> _Set problem_
Identify and pull out each line of the entries in which "picks" occurs.

> _Input material_
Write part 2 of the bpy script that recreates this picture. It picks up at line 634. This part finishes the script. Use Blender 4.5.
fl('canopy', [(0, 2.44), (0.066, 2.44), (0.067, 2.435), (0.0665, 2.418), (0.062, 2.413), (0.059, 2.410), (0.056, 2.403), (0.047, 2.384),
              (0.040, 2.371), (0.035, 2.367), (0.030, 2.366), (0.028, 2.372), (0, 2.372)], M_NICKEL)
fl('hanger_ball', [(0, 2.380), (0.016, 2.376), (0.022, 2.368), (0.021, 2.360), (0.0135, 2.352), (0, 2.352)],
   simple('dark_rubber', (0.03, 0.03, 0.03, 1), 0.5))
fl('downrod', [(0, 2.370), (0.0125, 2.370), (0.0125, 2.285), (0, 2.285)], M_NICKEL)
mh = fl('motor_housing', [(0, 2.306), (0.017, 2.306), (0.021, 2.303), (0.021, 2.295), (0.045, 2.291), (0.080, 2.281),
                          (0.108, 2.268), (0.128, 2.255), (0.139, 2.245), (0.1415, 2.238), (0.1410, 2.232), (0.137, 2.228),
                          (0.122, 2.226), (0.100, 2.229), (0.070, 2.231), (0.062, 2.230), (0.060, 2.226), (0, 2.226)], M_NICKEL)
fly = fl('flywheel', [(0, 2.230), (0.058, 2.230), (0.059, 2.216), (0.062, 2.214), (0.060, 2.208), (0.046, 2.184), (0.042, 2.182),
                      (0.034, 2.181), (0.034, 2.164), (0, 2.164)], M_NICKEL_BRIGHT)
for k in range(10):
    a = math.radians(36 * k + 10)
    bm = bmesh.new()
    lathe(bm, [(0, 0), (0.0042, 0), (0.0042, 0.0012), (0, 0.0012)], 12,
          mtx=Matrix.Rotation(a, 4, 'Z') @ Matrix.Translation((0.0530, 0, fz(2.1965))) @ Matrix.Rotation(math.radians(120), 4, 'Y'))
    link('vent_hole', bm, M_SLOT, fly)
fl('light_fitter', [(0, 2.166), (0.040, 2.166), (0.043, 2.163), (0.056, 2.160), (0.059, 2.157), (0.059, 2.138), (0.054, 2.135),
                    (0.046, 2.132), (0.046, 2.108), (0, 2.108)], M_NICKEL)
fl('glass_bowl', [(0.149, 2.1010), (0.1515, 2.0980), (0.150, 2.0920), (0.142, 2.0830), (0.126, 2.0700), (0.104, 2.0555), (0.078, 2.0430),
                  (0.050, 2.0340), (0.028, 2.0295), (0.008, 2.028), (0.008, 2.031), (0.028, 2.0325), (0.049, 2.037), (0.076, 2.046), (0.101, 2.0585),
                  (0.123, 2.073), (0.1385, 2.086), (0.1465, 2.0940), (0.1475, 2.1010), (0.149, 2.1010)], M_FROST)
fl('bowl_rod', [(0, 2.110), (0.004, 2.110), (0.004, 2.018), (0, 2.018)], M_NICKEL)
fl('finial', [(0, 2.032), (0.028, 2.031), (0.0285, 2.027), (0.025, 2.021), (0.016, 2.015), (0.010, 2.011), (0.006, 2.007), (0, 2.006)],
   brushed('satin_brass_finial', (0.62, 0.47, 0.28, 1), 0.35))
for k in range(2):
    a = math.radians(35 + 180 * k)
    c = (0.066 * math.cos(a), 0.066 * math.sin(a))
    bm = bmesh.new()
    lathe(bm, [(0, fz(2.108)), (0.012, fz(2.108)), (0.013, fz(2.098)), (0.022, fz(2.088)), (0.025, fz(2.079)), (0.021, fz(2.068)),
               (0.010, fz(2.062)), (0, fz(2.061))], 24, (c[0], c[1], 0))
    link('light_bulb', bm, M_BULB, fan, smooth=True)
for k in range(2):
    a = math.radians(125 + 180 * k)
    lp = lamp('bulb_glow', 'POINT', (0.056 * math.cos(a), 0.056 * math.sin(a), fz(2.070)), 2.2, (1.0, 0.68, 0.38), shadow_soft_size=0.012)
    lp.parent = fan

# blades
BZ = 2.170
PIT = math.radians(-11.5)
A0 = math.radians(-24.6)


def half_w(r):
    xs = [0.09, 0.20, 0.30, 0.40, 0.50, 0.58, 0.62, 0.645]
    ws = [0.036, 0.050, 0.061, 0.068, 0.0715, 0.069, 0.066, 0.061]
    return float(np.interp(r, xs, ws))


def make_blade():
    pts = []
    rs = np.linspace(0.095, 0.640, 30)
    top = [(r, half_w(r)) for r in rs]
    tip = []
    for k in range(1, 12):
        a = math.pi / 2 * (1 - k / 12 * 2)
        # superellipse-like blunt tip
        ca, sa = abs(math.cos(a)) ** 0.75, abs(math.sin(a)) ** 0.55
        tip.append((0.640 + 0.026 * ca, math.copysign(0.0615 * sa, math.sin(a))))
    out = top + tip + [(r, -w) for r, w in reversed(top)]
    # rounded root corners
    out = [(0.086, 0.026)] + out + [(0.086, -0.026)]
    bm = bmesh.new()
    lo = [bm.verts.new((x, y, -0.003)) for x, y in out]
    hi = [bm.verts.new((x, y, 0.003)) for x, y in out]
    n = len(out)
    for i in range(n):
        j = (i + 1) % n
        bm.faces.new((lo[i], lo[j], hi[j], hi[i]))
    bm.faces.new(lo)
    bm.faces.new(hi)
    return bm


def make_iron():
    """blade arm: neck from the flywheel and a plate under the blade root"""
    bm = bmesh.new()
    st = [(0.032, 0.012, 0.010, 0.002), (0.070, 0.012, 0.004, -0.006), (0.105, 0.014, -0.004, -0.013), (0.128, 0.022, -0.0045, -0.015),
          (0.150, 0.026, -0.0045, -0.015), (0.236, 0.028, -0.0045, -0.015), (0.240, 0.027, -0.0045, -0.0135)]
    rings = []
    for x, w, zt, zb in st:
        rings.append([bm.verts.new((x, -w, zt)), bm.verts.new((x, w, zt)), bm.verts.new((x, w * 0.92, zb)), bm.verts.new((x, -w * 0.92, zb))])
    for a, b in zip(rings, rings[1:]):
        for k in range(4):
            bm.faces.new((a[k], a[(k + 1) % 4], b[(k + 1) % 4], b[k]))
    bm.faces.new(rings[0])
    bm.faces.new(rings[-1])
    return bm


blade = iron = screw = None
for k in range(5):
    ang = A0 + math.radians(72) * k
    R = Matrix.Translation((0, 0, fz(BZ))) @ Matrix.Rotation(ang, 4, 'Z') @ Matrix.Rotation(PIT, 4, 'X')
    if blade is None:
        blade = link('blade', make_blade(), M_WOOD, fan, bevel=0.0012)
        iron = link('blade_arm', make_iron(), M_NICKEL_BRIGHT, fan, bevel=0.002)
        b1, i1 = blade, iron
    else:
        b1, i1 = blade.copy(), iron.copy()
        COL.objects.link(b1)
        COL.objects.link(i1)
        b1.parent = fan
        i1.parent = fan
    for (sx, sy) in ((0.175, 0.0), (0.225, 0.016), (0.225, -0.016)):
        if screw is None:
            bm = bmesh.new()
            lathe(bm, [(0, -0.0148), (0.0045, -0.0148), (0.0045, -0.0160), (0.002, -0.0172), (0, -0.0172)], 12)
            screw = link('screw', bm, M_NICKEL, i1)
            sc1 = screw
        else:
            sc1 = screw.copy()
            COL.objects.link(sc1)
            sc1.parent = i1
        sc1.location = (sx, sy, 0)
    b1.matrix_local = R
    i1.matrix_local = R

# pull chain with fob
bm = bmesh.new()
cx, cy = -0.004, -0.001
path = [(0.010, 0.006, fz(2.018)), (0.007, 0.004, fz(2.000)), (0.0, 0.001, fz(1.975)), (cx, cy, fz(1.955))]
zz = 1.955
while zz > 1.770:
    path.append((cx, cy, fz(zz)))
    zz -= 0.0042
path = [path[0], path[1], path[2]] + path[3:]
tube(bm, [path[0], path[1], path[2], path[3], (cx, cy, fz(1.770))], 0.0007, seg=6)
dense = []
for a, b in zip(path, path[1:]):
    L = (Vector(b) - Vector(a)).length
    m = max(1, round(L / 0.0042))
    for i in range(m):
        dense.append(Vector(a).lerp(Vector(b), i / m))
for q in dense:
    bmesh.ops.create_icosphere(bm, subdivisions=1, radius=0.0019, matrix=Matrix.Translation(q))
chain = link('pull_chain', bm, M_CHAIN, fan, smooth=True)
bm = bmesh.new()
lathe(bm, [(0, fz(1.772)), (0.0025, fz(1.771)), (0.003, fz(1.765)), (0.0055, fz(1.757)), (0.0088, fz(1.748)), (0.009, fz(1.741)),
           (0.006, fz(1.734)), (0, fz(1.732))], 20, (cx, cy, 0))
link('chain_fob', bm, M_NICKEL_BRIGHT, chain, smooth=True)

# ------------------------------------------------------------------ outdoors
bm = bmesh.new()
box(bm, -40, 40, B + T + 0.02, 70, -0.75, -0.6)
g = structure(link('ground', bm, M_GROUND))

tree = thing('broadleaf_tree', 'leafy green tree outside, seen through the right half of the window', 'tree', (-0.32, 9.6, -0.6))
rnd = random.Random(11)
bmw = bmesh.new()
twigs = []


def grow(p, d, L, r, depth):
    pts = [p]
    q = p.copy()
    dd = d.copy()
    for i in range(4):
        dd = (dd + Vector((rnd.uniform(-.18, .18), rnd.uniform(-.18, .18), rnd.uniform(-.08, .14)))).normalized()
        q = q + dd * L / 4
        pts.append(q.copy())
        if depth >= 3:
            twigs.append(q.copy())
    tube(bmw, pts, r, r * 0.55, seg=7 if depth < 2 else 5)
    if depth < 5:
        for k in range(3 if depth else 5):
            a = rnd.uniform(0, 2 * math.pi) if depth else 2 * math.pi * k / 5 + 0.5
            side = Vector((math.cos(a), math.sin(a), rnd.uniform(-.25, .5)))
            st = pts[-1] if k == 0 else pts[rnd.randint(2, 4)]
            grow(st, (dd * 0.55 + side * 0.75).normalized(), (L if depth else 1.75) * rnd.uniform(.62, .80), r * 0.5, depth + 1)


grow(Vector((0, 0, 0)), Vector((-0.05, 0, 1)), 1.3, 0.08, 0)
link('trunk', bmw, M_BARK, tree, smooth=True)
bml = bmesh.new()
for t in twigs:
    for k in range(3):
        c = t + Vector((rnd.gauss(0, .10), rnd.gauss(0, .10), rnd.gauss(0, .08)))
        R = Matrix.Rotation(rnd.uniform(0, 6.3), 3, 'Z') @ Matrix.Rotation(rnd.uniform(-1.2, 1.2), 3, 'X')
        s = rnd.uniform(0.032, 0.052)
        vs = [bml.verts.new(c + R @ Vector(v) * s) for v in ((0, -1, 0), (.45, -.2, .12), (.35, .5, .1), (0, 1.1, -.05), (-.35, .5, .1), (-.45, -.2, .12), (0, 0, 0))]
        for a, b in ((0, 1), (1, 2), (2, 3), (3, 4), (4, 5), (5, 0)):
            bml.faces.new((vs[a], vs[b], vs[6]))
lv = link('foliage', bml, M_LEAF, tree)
---
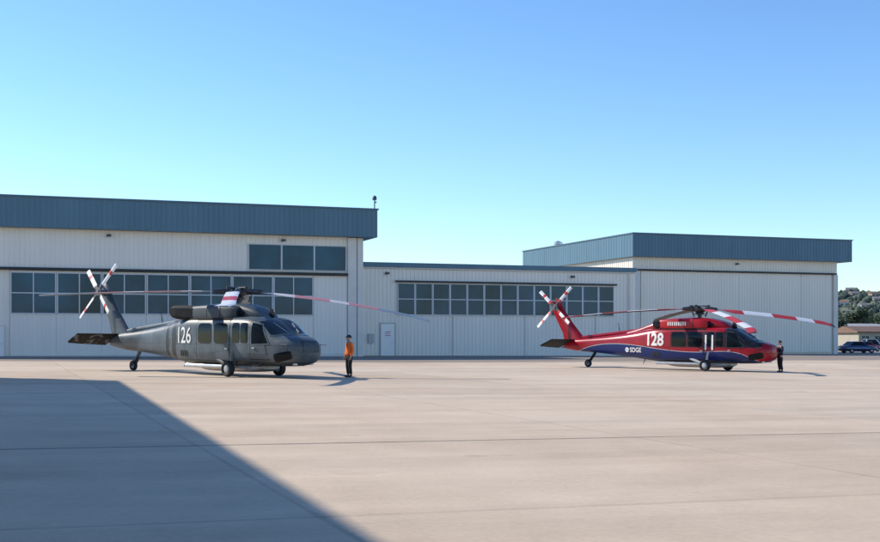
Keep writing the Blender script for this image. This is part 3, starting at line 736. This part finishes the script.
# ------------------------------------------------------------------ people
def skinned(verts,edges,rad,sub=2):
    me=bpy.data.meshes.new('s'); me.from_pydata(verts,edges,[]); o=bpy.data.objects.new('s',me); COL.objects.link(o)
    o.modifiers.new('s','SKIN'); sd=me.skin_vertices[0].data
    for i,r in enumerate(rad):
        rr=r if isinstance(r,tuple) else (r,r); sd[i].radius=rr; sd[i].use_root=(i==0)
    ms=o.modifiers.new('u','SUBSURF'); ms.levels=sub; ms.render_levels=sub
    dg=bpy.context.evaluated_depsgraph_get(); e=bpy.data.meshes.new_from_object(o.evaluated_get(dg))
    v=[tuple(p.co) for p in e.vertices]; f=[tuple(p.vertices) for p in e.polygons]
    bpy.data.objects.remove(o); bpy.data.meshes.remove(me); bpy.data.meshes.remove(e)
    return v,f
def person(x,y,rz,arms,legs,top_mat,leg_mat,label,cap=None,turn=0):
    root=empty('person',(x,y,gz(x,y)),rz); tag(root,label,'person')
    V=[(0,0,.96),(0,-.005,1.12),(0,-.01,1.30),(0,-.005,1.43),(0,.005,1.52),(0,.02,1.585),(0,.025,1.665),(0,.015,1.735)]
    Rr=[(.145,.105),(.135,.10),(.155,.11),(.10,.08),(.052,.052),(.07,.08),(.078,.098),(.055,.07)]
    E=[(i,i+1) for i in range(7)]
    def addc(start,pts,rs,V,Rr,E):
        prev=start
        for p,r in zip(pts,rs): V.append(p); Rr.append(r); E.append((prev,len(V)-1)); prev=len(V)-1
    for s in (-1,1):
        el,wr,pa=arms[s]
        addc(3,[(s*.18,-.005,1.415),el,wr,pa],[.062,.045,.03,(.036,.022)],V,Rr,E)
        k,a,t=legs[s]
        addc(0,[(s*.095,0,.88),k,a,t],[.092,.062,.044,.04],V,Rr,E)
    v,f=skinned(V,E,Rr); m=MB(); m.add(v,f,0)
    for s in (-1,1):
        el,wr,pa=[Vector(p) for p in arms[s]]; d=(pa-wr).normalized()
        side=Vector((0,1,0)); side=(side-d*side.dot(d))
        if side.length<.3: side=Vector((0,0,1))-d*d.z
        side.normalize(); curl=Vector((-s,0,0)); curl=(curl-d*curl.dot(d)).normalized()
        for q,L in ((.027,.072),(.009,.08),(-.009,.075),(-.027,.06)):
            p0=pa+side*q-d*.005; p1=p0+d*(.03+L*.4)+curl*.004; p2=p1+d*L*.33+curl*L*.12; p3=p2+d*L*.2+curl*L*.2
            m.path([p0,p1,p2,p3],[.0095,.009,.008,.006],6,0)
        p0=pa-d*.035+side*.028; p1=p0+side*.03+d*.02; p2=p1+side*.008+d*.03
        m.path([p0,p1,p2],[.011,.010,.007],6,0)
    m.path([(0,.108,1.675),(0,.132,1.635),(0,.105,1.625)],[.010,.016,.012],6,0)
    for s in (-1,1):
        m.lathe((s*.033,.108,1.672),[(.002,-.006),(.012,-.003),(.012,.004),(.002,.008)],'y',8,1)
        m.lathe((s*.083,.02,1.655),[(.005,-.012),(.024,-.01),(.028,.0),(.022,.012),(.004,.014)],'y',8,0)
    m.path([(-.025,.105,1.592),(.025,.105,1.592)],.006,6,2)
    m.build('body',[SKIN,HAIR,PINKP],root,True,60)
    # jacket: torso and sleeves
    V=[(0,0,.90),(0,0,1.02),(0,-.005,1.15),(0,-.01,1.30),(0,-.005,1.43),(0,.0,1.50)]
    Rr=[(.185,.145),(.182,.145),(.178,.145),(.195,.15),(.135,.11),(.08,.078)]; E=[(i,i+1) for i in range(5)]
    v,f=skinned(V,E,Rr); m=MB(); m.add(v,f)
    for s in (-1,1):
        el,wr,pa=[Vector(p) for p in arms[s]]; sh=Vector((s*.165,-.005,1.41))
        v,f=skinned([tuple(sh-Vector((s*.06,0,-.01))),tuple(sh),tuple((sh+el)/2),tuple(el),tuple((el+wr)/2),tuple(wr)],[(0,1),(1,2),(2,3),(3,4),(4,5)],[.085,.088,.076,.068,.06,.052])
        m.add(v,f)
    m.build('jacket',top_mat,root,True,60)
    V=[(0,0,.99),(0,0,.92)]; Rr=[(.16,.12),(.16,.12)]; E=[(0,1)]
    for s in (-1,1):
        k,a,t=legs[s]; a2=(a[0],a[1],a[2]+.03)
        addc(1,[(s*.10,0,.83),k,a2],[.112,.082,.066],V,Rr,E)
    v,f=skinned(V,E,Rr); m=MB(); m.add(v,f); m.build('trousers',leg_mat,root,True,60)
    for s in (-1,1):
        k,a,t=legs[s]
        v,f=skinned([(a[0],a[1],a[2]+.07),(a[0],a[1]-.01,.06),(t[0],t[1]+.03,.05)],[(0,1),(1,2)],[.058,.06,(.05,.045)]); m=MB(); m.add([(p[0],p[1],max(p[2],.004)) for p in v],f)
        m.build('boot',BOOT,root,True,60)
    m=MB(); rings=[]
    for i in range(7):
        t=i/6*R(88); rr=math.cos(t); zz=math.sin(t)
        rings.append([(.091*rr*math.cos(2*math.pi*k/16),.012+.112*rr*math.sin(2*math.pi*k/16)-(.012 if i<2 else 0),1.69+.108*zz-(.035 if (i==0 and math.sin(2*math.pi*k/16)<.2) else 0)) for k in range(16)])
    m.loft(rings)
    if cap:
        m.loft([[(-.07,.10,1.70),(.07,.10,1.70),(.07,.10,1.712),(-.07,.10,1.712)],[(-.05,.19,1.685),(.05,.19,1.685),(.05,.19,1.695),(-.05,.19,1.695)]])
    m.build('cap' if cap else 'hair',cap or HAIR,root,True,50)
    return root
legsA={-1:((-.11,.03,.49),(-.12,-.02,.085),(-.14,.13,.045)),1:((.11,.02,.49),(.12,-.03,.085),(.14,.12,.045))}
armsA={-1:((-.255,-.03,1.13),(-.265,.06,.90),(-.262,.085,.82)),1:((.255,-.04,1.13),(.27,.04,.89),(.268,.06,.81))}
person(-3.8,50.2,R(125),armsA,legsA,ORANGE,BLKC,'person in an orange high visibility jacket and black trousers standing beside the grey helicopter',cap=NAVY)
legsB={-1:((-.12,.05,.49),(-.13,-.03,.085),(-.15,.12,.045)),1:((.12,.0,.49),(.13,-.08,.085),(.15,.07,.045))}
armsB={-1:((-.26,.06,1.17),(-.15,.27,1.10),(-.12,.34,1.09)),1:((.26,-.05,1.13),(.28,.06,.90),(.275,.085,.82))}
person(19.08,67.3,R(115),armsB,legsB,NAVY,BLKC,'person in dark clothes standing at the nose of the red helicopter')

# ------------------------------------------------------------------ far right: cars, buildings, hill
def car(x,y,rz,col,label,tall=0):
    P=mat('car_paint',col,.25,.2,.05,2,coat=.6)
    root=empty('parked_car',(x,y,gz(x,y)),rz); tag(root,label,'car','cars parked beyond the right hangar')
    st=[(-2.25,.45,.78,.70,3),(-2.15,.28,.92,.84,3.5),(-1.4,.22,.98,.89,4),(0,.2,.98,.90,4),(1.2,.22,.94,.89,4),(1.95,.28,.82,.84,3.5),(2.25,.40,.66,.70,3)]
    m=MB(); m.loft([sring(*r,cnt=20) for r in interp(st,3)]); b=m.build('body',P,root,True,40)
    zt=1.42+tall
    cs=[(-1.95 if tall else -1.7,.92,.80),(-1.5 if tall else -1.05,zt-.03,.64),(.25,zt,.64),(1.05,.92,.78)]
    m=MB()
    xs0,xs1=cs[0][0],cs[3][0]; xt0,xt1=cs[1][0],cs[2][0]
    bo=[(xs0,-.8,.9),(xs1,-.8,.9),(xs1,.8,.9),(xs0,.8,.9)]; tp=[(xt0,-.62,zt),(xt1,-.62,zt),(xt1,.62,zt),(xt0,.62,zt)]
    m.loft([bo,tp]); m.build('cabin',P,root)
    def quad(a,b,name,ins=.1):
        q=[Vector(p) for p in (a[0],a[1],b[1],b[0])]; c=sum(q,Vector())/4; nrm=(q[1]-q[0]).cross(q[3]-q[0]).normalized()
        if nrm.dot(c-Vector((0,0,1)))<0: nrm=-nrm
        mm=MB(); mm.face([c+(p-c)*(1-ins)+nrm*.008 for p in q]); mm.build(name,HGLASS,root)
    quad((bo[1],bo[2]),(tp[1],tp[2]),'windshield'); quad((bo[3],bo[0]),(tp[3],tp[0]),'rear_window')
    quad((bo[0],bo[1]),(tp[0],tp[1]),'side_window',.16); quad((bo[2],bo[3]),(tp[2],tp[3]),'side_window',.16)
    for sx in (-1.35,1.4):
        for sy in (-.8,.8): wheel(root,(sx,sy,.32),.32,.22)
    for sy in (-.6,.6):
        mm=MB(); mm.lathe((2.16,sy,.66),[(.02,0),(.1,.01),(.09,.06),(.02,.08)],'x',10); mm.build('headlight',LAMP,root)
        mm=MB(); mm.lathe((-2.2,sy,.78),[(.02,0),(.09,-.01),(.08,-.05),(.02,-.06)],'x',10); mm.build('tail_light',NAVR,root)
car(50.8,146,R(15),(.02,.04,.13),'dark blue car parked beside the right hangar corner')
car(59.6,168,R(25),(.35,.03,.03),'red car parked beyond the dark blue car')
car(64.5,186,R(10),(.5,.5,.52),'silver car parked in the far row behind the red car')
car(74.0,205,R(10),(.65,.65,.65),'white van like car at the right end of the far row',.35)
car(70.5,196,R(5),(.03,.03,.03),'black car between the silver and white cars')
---
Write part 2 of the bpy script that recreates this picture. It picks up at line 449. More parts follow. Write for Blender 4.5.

> _Solution for this exercise_
Write part 2 of the bpy script that recreates this picture. It picks up at line 634. This part finishes the script. Use Blender 4.5.
Write part 2 of the bpy script that recreates this picture. It picks up at line 449. More parts follow. Write for Blender 4.5.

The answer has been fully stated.